━━━ DATA ROWS

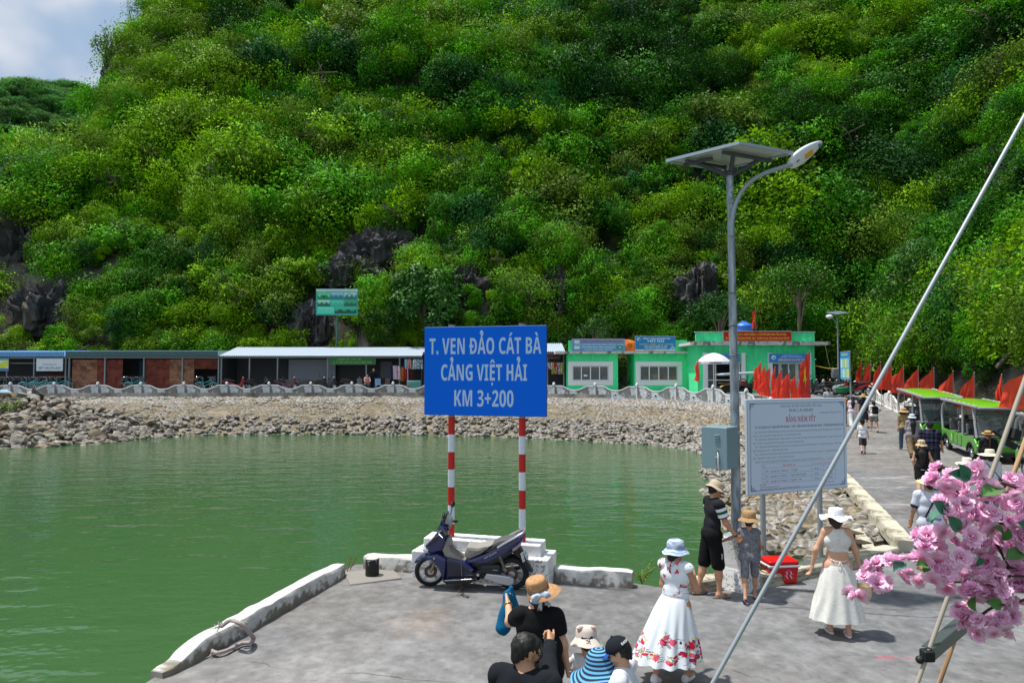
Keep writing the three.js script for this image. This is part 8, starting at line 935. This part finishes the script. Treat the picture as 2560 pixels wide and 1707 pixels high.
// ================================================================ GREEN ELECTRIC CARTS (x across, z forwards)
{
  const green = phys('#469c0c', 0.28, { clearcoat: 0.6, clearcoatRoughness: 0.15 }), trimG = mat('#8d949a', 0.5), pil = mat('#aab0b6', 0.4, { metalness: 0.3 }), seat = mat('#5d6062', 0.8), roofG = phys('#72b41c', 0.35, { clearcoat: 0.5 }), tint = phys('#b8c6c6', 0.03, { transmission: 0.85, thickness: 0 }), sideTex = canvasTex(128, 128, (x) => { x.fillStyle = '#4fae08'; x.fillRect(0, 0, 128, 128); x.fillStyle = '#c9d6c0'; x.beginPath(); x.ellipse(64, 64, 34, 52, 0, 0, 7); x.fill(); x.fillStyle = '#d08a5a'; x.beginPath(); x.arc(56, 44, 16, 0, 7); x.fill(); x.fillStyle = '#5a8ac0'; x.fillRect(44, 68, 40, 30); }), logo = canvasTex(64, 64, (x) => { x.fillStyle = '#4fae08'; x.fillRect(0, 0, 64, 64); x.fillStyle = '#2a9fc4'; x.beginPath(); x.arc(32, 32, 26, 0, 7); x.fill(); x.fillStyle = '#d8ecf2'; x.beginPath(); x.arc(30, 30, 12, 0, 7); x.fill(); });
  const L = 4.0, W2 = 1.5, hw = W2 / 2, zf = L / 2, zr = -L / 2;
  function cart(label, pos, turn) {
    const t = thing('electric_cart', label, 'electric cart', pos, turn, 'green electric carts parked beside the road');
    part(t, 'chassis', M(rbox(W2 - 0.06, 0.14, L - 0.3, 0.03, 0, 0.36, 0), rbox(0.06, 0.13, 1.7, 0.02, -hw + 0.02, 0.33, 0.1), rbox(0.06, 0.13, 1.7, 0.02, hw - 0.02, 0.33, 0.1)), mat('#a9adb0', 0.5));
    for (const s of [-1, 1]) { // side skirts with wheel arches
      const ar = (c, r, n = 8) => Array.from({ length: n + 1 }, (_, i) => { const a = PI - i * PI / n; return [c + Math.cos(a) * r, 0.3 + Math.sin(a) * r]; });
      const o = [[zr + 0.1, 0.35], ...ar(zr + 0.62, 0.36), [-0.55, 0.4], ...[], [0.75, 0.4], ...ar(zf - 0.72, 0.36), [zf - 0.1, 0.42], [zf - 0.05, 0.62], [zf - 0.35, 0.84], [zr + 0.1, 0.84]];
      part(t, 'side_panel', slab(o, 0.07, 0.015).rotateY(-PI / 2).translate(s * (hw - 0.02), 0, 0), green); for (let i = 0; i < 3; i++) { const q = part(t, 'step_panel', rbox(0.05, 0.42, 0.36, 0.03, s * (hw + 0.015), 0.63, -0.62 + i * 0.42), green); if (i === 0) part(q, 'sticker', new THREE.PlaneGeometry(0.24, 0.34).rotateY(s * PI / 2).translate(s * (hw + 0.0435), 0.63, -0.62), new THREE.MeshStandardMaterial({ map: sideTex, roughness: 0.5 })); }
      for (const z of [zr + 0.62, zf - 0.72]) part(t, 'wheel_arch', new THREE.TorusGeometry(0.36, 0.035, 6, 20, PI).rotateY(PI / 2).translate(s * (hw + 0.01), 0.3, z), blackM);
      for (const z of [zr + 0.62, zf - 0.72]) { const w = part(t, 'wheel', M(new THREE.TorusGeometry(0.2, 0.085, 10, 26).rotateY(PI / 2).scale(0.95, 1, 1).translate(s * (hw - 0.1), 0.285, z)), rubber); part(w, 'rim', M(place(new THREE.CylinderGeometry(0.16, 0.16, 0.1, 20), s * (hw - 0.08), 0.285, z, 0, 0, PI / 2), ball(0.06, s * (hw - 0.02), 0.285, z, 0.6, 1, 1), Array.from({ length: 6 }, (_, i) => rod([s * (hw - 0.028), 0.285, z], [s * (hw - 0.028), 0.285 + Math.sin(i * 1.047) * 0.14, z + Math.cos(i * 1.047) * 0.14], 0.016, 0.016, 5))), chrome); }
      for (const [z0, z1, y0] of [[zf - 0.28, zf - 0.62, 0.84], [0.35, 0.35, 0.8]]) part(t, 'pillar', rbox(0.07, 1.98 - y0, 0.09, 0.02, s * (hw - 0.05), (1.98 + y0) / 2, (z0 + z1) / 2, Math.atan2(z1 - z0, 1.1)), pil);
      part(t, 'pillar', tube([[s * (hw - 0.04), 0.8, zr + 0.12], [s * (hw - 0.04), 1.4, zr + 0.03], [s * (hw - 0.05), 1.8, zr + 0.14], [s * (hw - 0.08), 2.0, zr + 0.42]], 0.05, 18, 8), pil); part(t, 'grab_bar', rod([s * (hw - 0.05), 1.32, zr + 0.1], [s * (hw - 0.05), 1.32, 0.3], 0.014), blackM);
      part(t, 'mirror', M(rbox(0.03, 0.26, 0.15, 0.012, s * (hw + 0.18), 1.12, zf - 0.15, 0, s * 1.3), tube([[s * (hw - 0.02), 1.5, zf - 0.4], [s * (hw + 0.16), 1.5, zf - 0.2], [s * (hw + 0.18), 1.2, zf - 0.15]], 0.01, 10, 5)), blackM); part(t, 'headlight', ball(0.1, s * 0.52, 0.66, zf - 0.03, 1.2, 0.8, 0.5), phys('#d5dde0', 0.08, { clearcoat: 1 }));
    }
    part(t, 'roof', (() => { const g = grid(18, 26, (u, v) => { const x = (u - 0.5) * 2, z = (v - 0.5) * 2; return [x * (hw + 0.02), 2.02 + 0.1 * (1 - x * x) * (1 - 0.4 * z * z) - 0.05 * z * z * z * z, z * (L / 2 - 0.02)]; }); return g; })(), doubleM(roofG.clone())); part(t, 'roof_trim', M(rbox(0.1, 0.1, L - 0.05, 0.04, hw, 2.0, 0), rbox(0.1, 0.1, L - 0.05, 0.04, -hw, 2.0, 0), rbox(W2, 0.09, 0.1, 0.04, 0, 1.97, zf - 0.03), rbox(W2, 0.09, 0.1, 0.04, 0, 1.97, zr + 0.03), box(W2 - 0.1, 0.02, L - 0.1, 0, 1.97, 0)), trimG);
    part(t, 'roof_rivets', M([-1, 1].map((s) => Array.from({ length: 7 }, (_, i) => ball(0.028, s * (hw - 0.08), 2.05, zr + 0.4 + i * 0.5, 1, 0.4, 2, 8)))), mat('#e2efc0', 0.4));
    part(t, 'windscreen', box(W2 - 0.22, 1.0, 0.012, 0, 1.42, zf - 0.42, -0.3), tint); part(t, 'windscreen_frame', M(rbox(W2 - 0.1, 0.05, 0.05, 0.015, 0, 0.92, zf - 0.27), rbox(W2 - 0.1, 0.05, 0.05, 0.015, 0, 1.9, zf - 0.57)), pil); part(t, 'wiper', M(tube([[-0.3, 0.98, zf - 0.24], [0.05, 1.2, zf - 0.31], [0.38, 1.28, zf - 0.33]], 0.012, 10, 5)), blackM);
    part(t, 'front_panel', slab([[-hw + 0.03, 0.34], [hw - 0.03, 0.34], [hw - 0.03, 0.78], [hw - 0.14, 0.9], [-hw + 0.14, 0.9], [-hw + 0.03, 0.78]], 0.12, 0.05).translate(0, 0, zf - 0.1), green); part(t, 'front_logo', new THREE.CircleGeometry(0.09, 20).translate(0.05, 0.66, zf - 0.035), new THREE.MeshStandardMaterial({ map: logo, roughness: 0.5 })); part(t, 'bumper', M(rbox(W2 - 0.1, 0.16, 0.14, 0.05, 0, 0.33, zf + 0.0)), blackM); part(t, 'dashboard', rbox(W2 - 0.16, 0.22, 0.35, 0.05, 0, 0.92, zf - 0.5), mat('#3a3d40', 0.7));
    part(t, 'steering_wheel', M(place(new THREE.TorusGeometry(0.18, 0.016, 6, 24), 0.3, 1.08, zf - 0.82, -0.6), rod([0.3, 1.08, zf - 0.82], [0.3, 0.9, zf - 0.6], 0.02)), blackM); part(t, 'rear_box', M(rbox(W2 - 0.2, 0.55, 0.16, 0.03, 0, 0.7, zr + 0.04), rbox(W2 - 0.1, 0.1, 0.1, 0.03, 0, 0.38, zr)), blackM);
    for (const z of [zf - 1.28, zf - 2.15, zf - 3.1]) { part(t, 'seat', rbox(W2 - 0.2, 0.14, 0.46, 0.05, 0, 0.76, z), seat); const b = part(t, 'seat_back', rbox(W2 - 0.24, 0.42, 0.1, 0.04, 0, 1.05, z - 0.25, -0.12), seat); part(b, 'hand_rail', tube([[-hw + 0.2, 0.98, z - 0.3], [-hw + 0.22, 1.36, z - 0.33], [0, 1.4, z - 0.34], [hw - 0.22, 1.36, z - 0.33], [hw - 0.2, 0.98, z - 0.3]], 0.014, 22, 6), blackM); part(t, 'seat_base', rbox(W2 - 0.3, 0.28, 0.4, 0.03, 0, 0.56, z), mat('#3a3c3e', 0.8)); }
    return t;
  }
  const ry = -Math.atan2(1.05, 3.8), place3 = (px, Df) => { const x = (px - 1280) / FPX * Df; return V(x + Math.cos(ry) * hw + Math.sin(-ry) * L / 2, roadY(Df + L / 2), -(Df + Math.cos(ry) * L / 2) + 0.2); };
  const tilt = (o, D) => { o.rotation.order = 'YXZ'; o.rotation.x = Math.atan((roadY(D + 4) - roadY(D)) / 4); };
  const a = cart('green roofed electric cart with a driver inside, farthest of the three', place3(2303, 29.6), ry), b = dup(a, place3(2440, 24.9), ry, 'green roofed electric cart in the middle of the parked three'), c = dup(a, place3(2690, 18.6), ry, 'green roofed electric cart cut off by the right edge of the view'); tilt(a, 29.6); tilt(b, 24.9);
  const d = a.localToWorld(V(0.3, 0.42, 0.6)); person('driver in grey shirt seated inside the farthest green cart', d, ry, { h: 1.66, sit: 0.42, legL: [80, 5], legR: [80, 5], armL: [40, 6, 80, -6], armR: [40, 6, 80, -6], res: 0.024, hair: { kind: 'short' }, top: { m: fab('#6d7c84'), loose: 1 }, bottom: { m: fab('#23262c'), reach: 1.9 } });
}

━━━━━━
━━━ DATA ROWS

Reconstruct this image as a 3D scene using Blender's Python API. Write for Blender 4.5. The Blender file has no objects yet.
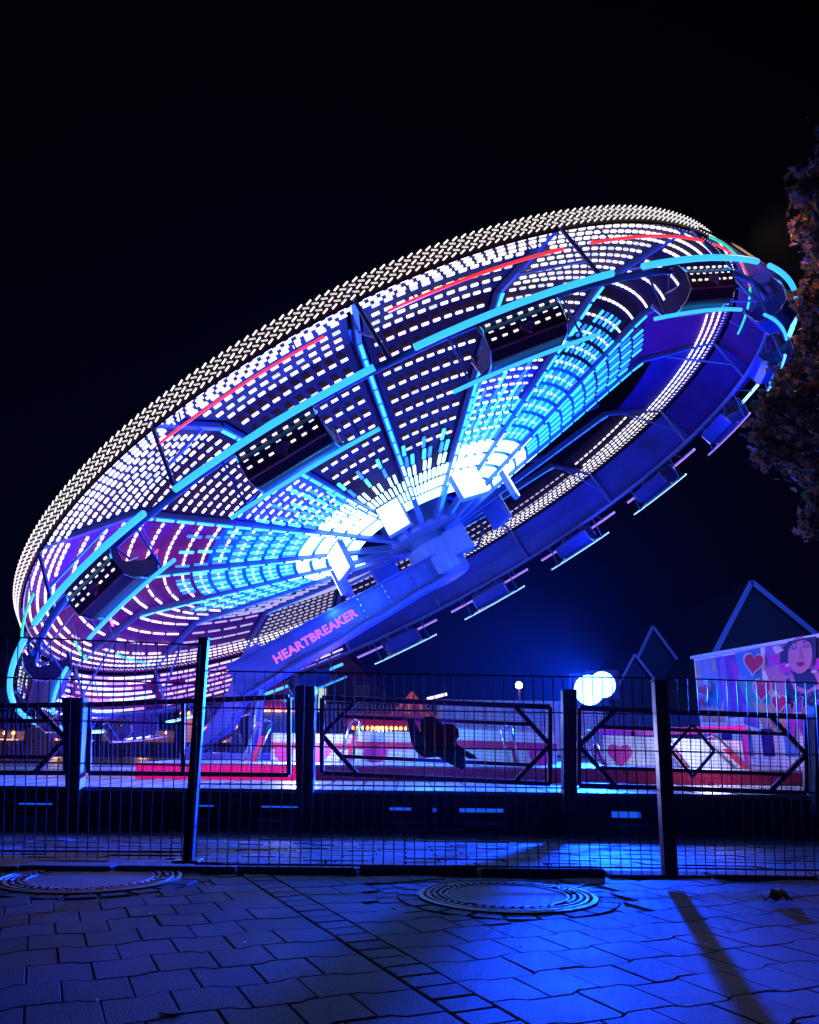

━━━━━━

### [PROMPT]
Scan the material above. Extract every line in which the word "this" occurs.

### [TASK RESPONSE]
Keep writing the three.js script for this image. This is part 8, starting at line 935. This part finishes the script. Treat the picture as 2560 pixels wide and 1707 pixels high.
Reconstruct this image as a 3D scene using Blender's Python API. Write for Blender 4.5. The Blender file has no objects yet.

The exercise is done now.